Dramatyczne chwile podczas TCS. Kamil Stoch opowiedział o telefonie od swojej żony.
Kamil Stoch wraz z żoną świętują trzecie zwycięstwo polskiego skoczka w Turnieju Czterech Skoczni. Jednak chwilę wcześniej wszystko mogło się skończyć zupełnie inaczej. Polscy zawodnicy mogli nie wziąć udziału w 69. TCS. Polski skoczek od zawsze podkreśla, jak wielkim wsparciem jest dla niego żona Ewa.
W wywiadzie dla portalu Skijumping.pl, który przeprowadził Dominik Formela, Stoch opowiedział o bardzo trudnych chwilach podczas Turnieju Czterech Skoczni. Wyznał prawdę o nocnym telefonie od żony. Ewa Bilan-Stoch podnosiła go na duchu i dodawała wiary, że skoczek zawalczy o tytuł.

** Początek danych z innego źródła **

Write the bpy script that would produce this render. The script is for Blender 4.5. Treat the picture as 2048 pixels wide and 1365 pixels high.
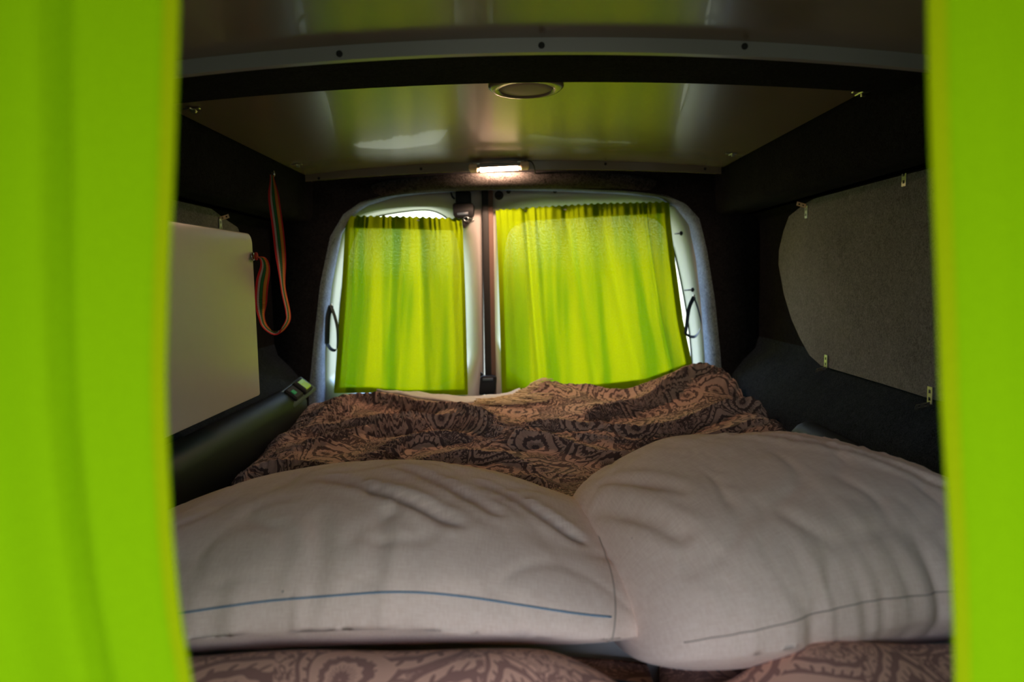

Kamil Stoch po raz trzeci zdobył Złotego Orła i za zwycięstwo w Turnieju Czterech Skoczni. Trzykrotny mistrz olimpijski zmiażdżył konkurencję, wieńcząc turniej wspaniałym zwycięstwem w Bischoschofen. Wszystko jednak mogło się nie udać, kiedy organizatorzy przeprowadzili testy na obecność koronawirusa. Okazało się, że Klemens Murańka ma niejednoznaczny wynik testu.
– Moja Ewa zadzwoniła do mnie i mówi mi: Wiesz, czuję że nie wszystko stracone, coś czuję, że jednak będziecie skakali w tych zawodach. No i się udało potem.Ta sytuacja uświadomiła nam, a mi w szczególności, co jest w tym sporcie najważniejsze. Przede wszystkim to, żeby mieć możliwość skakania, wyjścia na górę i robienia tego co robić uwielbiam. Kiedy ta możliwość została mi odebrana, to byłem załamany. Ale kiedy znowu nam ją później przywrócono, to był wielka radość i euforia – wyznał Kamil Stoch.